Si dice che la gioventù è portata all’utopia, ai sogni irrealizzabili che l’età
si incarica poi di ridimensionare quando non insterilire del tutto. In molti
casi è certamente così, ma in molti altri è proprio la vecchiaia che ama
fantasticare dell’impossibile, anche perché nessuno le chiederebbe di
realizzarlo. Anche a me capita spesso di uscire dai binari del possibile, e
fino qualche anno fa ho trovato persone che mi hanno aiutato a rimettermi su
quei binari o a tentare l’avventura dell’impossibile. Ora però mi accorgo che i
giovani hanno una certa reticenza a darmi retta e quelli di mezza età
preferiscono parlare d’altro. Ciò non toglie che, soprattutto nelle prime ore
del mattino, quando sarebbe insensato alzarsi, io mi lascio andare a maggiori
insensatezze, di cui, salvo eccezioni, non faccio parola con nessuno.
Non escludo tuttavia che, dopo più matura riflessione, io non affidi all’una
o l’altra di queste tratte qualcuna
delle mie fantasie mattutine. Mi sembra infatti che non è tanto l’immaginazione
a venir meno con gli anni, quanto piuttosto la facoltà coordinatrice del
pensiero, poco incline a conferirgli consequenzialità logica, anzi ben disposta
a lasciarlo vagare dove più gli piace. È forse anche per questo i giovani, più
amanti dell’ordine di quanto si creda, tendono ad attribuire a senilità le
extravaganze dell’anziano. Questa è almeno la mia difesa di anziano.
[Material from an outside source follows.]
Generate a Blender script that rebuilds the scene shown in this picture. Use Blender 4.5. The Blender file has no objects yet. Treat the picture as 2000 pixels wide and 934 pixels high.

Una perdita che non mi riesce di camuffare in alcun modo è quella della
memoria, che talora mi assale nel bel mezzo di una frase, impedendomi di
concluderla. E così preferisco spesso stare zitto che rischiare, il che in
molti casi è anche meglio. Se poi una cosa nessuno riesce a ricordarla, ecco
che ci sono io a ricordarla benissimo.
Il vecchio è imprevedibile come lo è il bambino e, come a quest’ultimo, si
cerca di non dargli retta, magari per poi scoprire che ha ragione, anche quando
è proprio la ragione che sembra essergli venuta meno. Ma, si dirà, i vecchi
sono da sempre il simbolo della saggezza.
Il ‘simbolo’ appunto, non la saggezza.